O trecho é ufanista,
eufórico, contrastante com o olhar pesado de crítica e ironia com que o jovem
Aluísio vê sua terra natal (não tão diverso do de Eça de Queirós quanto à sua
Lisboa). Não esqueçamos que Aluísio seguia fielmente a estética do naturalismo,
avessa a “patrioteiras” e bairrismos. O tom negativo do romance deve-se,
também, às rusgas e arranca-rabos em que o autor se meteu com os clérigos e representantes
da sociedade local.
É nesse descrever o
clima da Ilha que Aluísio me confunde. Desde muito, ouço falar: abril, chuvas
mil; maio, chuva e raio; junho, chuva em punho. E as chuvas, o tempo carregado
de nuvens, pouco vento e muito calor, estão aí para desmentir o autor de O Mulato.

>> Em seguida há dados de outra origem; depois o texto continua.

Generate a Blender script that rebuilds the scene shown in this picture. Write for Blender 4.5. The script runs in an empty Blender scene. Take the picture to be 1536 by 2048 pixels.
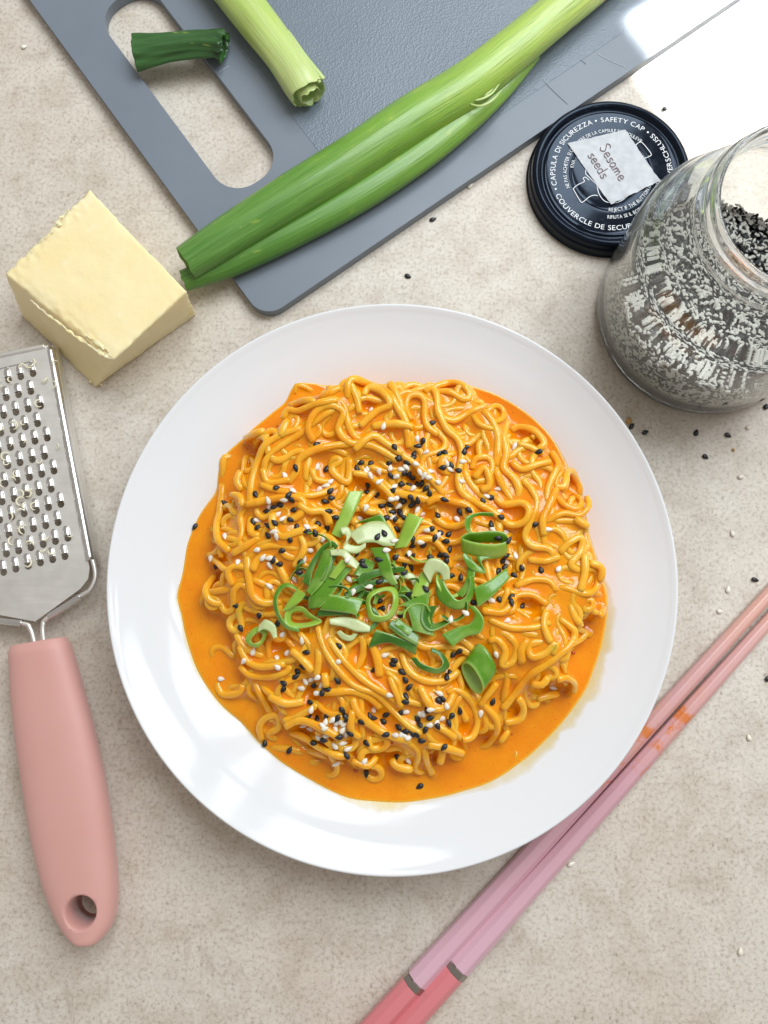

Junho, em São Luís, ainda é mês de chuva e calor.
Lembro-me de
domingos desiludidos, em plenas férias de julho, com chuvas, ainda que fracas e
esparsas, quando meu pai declarava que não iríamos à praia: o tempo não estava
bom. Esse veredito assemelhava-se a um anúncio do fim do mundo.
Agosto sim, e aí vou
discordar de Aluísio, é o mês mais bonito. É o mês das serenatas, dos ventos,
dos redemoinhos, da temperatura amena, dos luares enormes, marés altas e pores
do sol inigualáveis.
Em dias mais calmos
vividos em nossa cidade, era possível chegar do trabalho, pegar os filhos em
casa, atravessar a única ponte e, em minutos, já na Ponta d’Areia semideserta,
estacionar onde se encontra, hoje, o Iate Clube, assistir de camarote ao pôr do
sol e esperar para ver as luzes da cidade acenderem-se. Crivada de luzinhas, a São Luís colonial das
casas construídas em diferentes planos de terreno que se superpõem, vista à
distância, assemelha-se a um presépio. No alto, na ponta que, altaneira mira o
mar, destaca-se a alva imponência do Palácio dos Leões. Um deleite para o
olhar!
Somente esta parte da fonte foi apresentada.